ファームの和田豊監督も、「まだ5分6分位しか仕上がってない中であれ位の打撃が出来るというのは非凡なモノを持ってると思う」と目を見張った。「ただ、まだ段階を踏まないと行けない事は沢山あるし。練習の体力というかね。今日も、ウルトラマンじゃないけど3分位しか持たなかったから。あとヘロヘロやったもん、カラータイマーやで(笑)サク越えも3分位まででバテてたから、その体力をつける、取り戻すという事が先決だとは思うから」。

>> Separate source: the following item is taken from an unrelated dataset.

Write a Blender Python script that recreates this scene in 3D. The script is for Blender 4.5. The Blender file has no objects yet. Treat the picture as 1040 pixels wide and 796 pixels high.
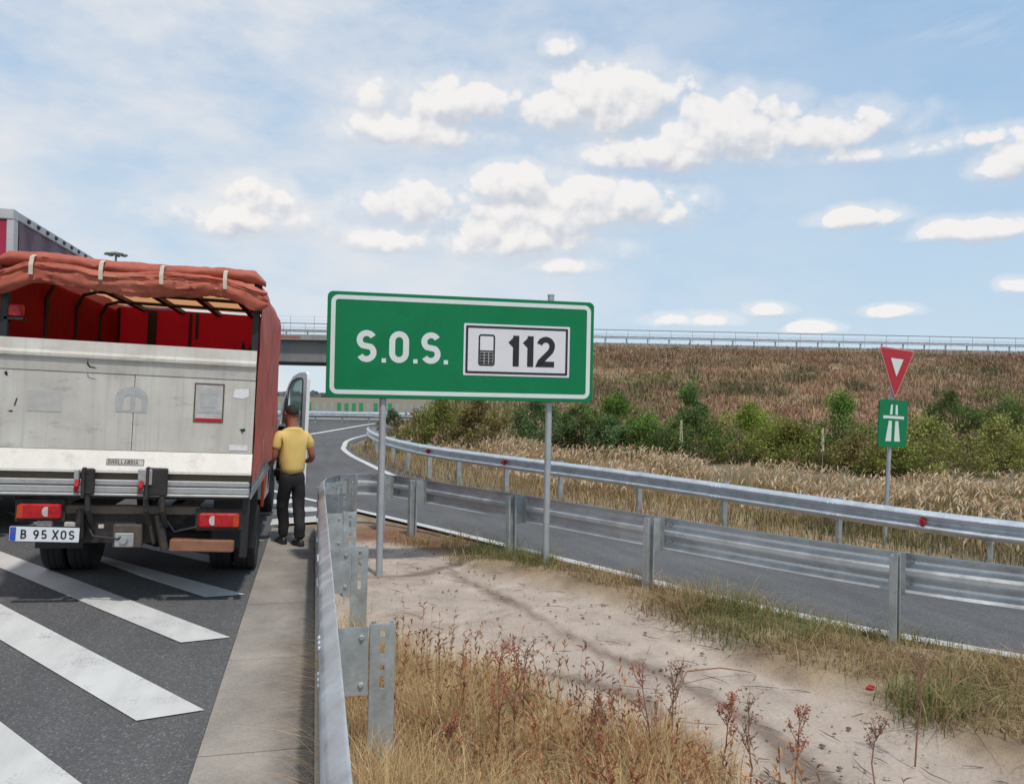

万全な形で一軍へと送り出すまで、一つ一つ慎重にステップを踏んでいく事の重要さを強調している。
宜野座では野手のノイジー、ミエセスに加え、この日初ブルペン投球を行ったK&B両ケラーとビーズリーの外国人選手計5人が、キャンプ恒例節分企画の豆まきを行い日本文化に触れた。「今までやった事が無かったので新鮮だった。幸運が訪れるよう願っている。僕もミエセスも本当に日本の文化をリスペクトしているので」。シェルドン・ノイジー外野手が感想を述べた。また、初の休日となる3日の過ごし方に関しては、「リラックスするのが一番。ホテルの周りやビーチを歩いてみたい」と答えている。
また、昨季投手3冠のエース青柳もキャンプ2日目に全体メニューとして初めてのプルペン。まだまだ試運転の段階とは言え、実績も貫禄も十分なだけに、開幕投手大本命の座は揺るがないだろう。
日程の都合で第1クールは異例の2日間となったが、岡田阪神は話題満載のスタート。今後どのようなニュースが出て来るのか?悔いのない日々へ期待は膨らむばかりである。